(Scene modeling code data)
..............................
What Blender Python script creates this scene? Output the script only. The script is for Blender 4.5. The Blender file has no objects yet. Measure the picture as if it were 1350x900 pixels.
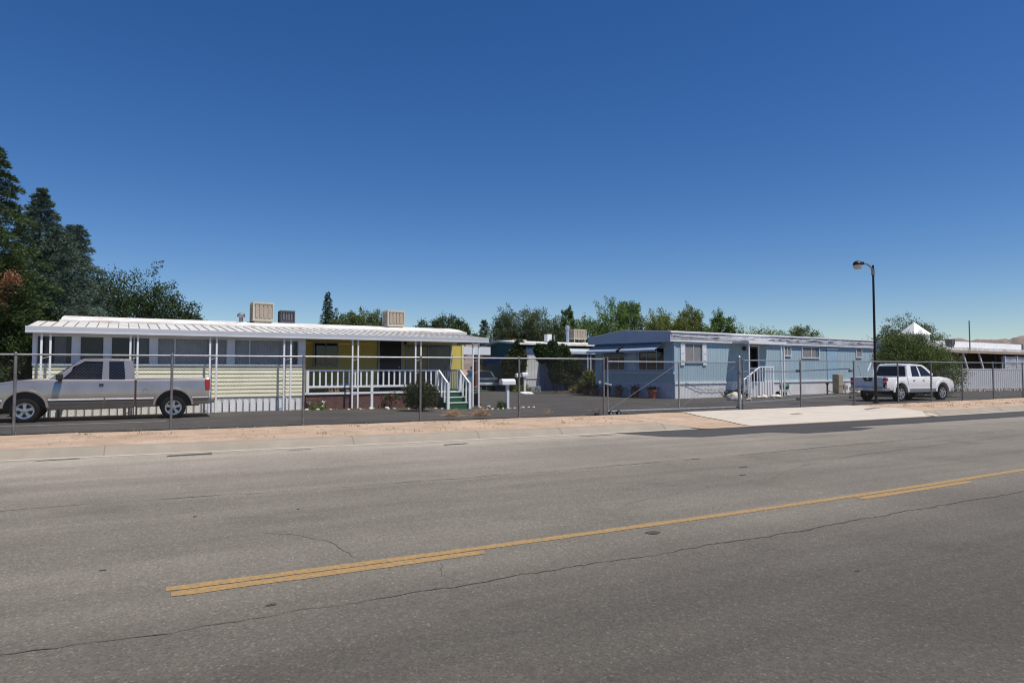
import bpy, bmesh, math, random
import numpy as np
from mathutils import Vector, Matrix
from mathutils.geometry import tessellate_polygon
R = math.radians
sin, cos, pi = math.sin, math.cos, math.pi
random.seed(7); RNG = np.random.default_rng(11)
S = bpy.context.scene; C = S.collection

# ------------------------------------------------------------------ camera
F, TH, PIT, CZ = 880., R(27.3), math.atan(37/880), 1.5
cam = bpy.data.objects.new('camera', bpy.data.cameras.new('camera')); C.objects.link(cam)
cam.data.sensor_width = 36; cam.data.lens = 36*F/1350; cam.data.clip_end = 30000; cam.data.clip_start = .05
cam.location = (0, 0, CZ); cam.rotation_euler = (R(90)+PIT, 0, -TH); S.camera = cam
def dirpx(px, py=450):
    cx, cy = (px-675)/F, (450-py)/F
    f = cos(PIT)-cy*sin(PIT); u = sin(PIT)+cy*cos(PIT)
    return Vector((f*sin(TH)+cx*cos(TH), f*cos(TH)-cx*sin(TH), u))
def at(px, depth):                      # ground point seen in the direction of an image column, at a depth
    d = dirpx(px, 487); k = depth/(d.x*sin(TH)+d.y*cos(TH)); return d.x*k, d.y*k
def hz(py, depth): return CZ+(487-py)*depth/F   # height seen at an image row, at a depth

# ------------------------------------------------------------------ materials
def nmat(name):
    m = bpy.data.materials.new(name); m.use_nodes = True
    return m, m.node_tree.nodes, m.node_tree.links, m.node_tree.nodes['Principled BSDF']
def ramp(n, stops, interp='LINEAR'):
    r = n.new('ShaderNodeValToRGB'); r.color_ramp.interpolation = interp
    while len(r.color_ramp.elements) < len(stops): r.color_ramp.elements.new(.5)
    for e, (p, c) in zip(r.color_ramp.elements, stops):
        e.position = p; e.color = (*c, 1) if hasattr(c, '__len__') else (c, c, c, 1)
    return r
def noise(n, l, scale, detail=4, rough=.6, coord='Object', vec=None):
    t = n.new('ShaderNodeTexNoise'); t.inputs['Scale'].default_value = scale
    t.inputs['Detail'].default_value = detail; t.inputs['Roughness'].default_value = rough
    if vec is None: vec = n.new('ShaderNodeTexCoord').outputs[coord]
    l.new(vec, t.inputs['Vector']); return t
def mix(n, l, a, b, fac, typ='MIX'):
    m = n.new('ShaderNodeMix'); m.data_type = 'RGBA'; m.blend_type = typ
    for i, v in ((6, a), (7, b), (0, fac)):
        if hasattr(v, 'is_linked'): l.new(v, m.inputs[i])
        elif i == 0: m.inputs[0].default_value = v
        else: m.inputs[i].default_value = (*v, 1) if hasattr(v, '__len__') else (v, v, v, 1)
    return m.outputs[2]
def bump(n, l, b, h, strength=.3, dist=.01):
    bp = n.new('ShaderNodeBump'); bp.inputs['Strength'].default_value = strength; bp.inputs['Distance'].default_value = dist
    l.new(h, bp.inputs['Height']); l.new(bp.outputs[0], b.inputs['Normal'])
MC = {}
def M(name, col=(.5, .5, .5), rough=.6, metal=0, amt=.12, ns=3., dirt=None, dirtamt=.3, dns=1.2, bmp=0, spec=.5, coat=0, stretch=None):
    """paint-like material: base colour with soft mottling, optional irregular dirt patches"""
    if name in MC: return MC[name]
    m, n, l, b = nmat(name); MC[name] = m
    vec = None
    if stretch:
        mp = n.new('ShaderNodeMapping'); mp.inputs['Scale'].default_value = stretch
        l.new(n.new('ShaderNodeTexCoord').outputs['Object'], mp.inputs['Vector']); vec = mp.outputs[0]
    t = noise(n, l, ns, 5, .65, vec=vec)
    r = ramp(n, [(.3, tuple(c*(1-amt) for c in col)), (.7, tuple(min(1, c*(1+amt)) for c in col))]); l.new(t.outputs[0], r.inputs[0])
    out = r.outputs[0]
    if dirt:
        t2 = noise(n, l, dns, 8, .75, vec=vec); r2 = ramp(n, [(.48, 0.), (.7, dirtamt)]); l.new(t2.outputs[0], r2.inputs[0])
        out = mix(n, l, out, dirt, r2.outputs[0])
    l.new(out, b.inputs['Base Color'])
    b.inputs['Roughness'].default_value = rough; b.inputs['Metallic'].default_value = metal
    b.inputs['Specular IOR Level'].default_value = spec; b.inputs['Coat Weight'].default_value = coat; b.inputs['Coat Roughness'].default_value = .08
    if bmp: bump(n, l, b, noise(n, l, ns*12, 4).outputs[0], bmp)
    return m
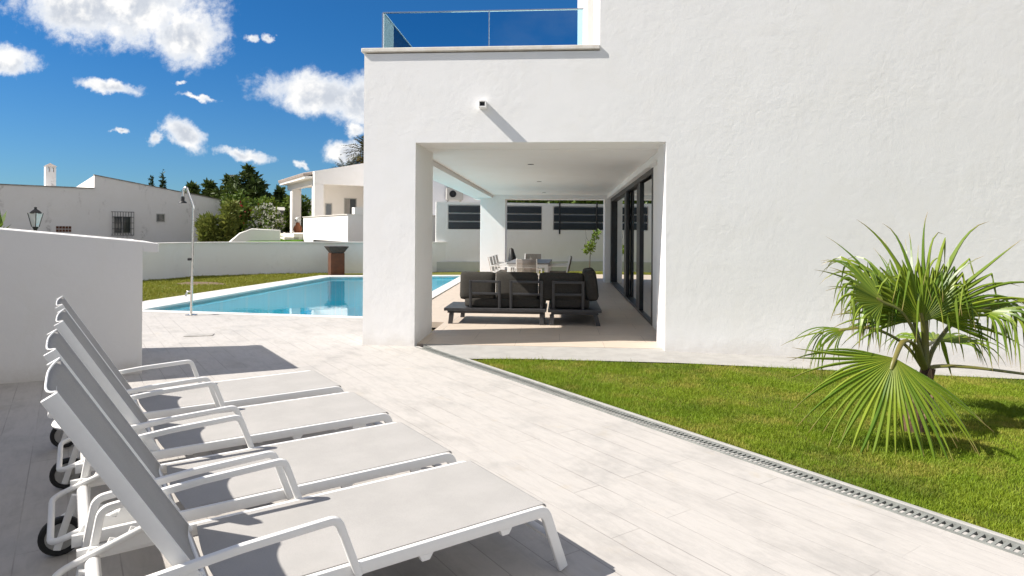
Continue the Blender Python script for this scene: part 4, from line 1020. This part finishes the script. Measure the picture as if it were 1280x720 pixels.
..............................
__Objective__
Take each line containing the string "script" and copy it out.

__Reply__
What Blender Python script creates this scene? Output the script only. The script is for Blender 4.5. The Blender file has no objects yet. Measure the picture as if it were 1350x900 pixels.
Continue the Blender Python script for this scene: part 4, from line 1020. This part finishes the script. Measure the picture as if it were 1280x720 pixels.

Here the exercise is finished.